Note

The goal of this module is to explain DoS profile configuration options. The module does not contain any exercises. If you are already familar with a the settings in an Application Security DoS profile you can skip to module 4.

3. Application Security DoS Profiles

In this module, we will review the various settings and options that make up a layer 7 DoS profile. We will not review each and every setting, leaving that exercise up to the reader, but instead will focus on key settings which will most likely require attention during a production deployment. More detail on each individual setting can be found by viewing the Help on left side of the BIG-IP Configuration Utility (GUI).

3.1. Review DoS Profile General Settings

Navigate to Security ›› DoS Protection ›› DoS Profiles and click the DoS profile hackazon_bados created earlier for this module.

Settings in this screen are profile wide, and can affect all aspects of the dos configuration.

gen-settings

  1. Application Security
This setting enables or disables the DoS profile.
  1. Heavy URL Protection

Heavy URL’s are application resources which may consume more backend resources with each client request. Additionally, URLs which are not generally considered heavy may become heavy under significant load or attack. As a result, low rate requests targeting these URLs can cause significant DoS attacks, and be difficult to differentiate from legitimate requirements based on rate alone. Advanced Web Application Firewall automatically detects heavy URLs by measuring the latency tail ratio, which is the number of transactions whose latency is consistently greater than the latency threshold defined in this configuration option. A URL is considered heavy if its latency is more than two times the site global average over a 24 hour (default) period.

heavy-url-det

  1. Checkbox, enables or disables, automatic detection of the heavy URLs profile-wide. The text box allows for configuration of the baseline threshold that URLs must exceed before being considered for heavy URL determination.

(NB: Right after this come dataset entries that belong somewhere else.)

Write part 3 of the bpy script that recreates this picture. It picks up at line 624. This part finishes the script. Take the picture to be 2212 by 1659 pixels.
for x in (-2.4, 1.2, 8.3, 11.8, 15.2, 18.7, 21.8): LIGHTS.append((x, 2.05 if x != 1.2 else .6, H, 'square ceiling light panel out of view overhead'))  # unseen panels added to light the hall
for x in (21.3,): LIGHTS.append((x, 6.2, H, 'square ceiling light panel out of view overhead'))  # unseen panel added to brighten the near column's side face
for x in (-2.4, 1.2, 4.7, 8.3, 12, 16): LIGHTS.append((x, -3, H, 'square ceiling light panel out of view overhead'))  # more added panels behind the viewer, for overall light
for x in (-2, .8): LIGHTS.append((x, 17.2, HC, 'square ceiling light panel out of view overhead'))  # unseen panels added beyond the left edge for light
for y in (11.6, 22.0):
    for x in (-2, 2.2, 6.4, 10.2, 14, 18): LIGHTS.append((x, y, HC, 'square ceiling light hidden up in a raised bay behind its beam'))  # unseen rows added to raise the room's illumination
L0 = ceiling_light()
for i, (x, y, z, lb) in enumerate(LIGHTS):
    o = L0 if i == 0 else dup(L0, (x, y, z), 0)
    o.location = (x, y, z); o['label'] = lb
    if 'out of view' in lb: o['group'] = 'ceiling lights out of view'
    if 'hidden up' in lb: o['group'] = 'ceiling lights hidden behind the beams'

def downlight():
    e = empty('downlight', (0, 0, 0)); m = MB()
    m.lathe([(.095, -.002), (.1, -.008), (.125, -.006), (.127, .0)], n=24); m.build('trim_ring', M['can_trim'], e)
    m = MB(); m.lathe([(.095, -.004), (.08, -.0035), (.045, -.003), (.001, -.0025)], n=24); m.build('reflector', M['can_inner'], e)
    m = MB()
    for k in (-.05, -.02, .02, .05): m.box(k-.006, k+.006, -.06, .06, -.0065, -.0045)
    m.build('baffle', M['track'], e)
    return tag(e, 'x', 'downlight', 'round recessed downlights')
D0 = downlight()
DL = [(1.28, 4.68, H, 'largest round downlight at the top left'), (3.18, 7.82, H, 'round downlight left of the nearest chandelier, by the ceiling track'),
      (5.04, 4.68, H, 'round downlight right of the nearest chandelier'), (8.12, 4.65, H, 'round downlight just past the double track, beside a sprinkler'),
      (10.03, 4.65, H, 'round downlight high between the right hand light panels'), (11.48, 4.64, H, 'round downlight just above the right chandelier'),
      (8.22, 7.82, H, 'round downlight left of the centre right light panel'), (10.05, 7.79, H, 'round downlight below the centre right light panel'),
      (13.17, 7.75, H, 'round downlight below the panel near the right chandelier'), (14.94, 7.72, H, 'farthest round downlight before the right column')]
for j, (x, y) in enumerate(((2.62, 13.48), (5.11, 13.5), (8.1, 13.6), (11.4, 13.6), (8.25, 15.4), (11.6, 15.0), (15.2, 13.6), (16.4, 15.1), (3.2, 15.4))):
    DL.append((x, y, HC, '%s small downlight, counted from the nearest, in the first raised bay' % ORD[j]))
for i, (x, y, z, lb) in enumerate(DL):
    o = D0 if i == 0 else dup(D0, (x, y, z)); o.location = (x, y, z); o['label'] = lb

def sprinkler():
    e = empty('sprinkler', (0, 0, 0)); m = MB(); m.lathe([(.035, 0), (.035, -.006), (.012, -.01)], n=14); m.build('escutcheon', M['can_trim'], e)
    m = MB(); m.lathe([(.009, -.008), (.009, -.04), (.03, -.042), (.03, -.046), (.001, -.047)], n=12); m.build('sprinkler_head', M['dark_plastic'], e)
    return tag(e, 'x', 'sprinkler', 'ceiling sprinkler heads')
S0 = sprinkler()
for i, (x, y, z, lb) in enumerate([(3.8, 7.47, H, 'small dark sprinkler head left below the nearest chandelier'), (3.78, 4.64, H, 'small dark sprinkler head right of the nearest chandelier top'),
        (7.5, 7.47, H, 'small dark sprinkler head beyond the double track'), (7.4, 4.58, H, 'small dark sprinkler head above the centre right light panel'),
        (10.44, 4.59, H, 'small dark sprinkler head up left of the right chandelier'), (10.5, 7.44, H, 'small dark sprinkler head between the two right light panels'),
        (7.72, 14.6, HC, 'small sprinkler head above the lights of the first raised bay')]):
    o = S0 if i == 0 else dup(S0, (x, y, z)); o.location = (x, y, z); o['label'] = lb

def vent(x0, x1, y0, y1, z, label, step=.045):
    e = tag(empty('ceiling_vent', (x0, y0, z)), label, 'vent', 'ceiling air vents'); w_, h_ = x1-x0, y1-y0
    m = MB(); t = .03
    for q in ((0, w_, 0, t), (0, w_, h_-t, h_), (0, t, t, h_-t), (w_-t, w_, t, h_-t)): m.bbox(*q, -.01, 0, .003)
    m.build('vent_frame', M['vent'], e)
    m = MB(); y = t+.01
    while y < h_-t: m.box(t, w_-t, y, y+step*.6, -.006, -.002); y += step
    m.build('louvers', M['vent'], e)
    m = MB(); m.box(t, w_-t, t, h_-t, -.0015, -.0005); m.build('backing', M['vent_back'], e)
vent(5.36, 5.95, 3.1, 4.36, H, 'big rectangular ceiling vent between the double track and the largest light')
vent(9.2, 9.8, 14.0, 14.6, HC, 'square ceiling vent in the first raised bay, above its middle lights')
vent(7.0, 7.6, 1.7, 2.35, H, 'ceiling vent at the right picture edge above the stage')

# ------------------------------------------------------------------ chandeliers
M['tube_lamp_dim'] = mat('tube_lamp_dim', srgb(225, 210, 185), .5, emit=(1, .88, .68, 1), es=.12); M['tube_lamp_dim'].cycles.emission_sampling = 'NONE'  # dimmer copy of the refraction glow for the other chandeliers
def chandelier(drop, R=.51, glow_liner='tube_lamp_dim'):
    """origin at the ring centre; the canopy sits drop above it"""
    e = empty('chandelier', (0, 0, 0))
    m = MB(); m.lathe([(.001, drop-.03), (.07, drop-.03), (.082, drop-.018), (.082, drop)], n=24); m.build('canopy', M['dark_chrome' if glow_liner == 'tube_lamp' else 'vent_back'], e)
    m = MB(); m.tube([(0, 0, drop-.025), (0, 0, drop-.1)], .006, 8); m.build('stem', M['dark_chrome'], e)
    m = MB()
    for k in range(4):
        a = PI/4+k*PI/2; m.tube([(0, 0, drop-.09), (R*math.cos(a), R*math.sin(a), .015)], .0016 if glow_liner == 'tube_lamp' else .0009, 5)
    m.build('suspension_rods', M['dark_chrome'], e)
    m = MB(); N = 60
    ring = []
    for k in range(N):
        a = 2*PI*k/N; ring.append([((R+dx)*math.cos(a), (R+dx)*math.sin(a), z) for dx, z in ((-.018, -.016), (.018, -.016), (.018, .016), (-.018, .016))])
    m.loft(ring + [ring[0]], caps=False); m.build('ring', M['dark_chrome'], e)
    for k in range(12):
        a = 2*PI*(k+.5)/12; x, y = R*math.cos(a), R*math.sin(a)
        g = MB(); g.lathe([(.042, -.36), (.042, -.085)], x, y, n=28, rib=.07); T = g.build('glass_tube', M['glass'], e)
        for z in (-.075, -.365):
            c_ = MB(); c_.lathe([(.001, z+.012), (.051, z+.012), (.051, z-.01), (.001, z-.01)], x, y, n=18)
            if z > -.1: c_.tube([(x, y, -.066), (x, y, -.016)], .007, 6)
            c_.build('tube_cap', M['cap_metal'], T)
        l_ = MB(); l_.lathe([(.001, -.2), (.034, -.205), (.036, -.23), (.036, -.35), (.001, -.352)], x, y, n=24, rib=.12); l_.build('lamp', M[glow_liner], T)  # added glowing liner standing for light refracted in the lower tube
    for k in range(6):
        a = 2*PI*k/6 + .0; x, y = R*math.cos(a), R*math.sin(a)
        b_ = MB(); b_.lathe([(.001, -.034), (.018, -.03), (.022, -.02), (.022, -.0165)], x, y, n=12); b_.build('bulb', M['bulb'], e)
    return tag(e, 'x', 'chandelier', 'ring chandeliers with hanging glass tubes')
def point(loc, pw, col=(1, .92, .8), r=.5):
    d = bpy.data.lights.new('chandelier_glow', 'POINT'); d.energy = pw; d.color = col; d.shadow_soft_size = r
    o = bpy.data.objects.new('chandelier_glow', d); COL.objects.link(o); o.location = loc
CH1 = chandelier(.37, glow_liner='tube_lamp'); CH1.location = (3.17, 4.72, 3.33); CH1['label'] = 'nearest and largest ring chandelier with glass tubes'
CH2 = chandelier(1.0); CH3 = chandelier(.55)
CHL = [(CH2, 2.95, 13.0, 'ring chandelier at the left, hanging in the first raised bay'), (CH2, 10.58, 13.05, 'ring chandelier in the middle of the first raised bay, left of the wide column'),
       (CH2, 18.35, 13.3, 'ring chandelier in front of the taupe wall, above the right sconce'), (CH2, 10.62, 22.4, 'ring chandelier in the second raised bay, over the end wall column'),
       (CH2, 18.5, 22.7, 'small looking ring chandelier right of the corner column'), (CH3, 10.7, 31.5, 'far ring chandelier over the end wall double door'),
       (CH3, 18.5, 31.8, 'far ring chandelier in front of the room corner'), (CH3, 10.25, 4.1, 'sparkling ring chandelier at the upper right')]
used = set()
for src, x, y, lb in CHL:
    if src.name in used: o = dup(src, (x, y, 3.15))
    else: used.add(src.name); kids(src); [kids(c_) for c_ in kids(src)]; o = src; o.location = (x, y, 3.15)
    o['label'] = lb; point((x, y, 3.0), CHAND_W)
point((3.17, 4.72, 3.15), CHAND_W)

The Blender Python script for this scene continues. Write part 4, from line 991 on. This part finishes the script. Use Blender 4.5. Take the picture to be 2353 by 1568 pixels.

  2. This section of the DoS Profile Heavy URL configuration allows an administrator to explictly configure a URL(s) as heavy, whether it is detected as heavy by Advanced Web Application Firewall or not. Use this section to define application resources which are known to be heavier in terms of resource consumption, or known to be less resilient to higher volumes of traffic than the rest of the application.

  3. This section of the Dos Profile Heavy URL configuration allows an administrator to explictly configure URL(s) and wildcard URL patterns to be excluded from automatic heavy URL detection. Use this section, to identify URL’s which you know may perform slower than average under normal conditions, or URLs you do not wish to have Advanced Web Application Firewall offering heavy URL protection.

    Note

    To provide mitigation for heavy URLs, you must enable at least one of the URL-based prevention policy methods in the TPS or Stress-based Anomaly sections of the DoS profile.

  1. Geolocations Geolocations provides options to override the dos profile geolocation detection criteria by explicity whitelisting or blacklisting specific geolocations.

    geolocs

  2. Single Page Application Single Page Applications (SPA) represent a change in application architecture that moves much of the content rendering and routing to client-side code. Application requests which require server-side processing are sent as AJAX requests towards server, and the response is typically JSON/XML; this is different from traditional web applications that send HTTP requests, and generally levergage HTML as the predominant response content type. As a result, Advanced Web Application Firewall needs to modify the way it challenges clients for features like Proactive Bot Defense and capturing Device ID in the TPS/Stress based anomaly detections. Enabling this option modifies Advanced Web Application Firewall’s challenge and challenge validation mechanisms. When deploying L7 DoS protections it is important to understand the application architecture, and if protecting a SPA, enabling this option is critical for proper operation.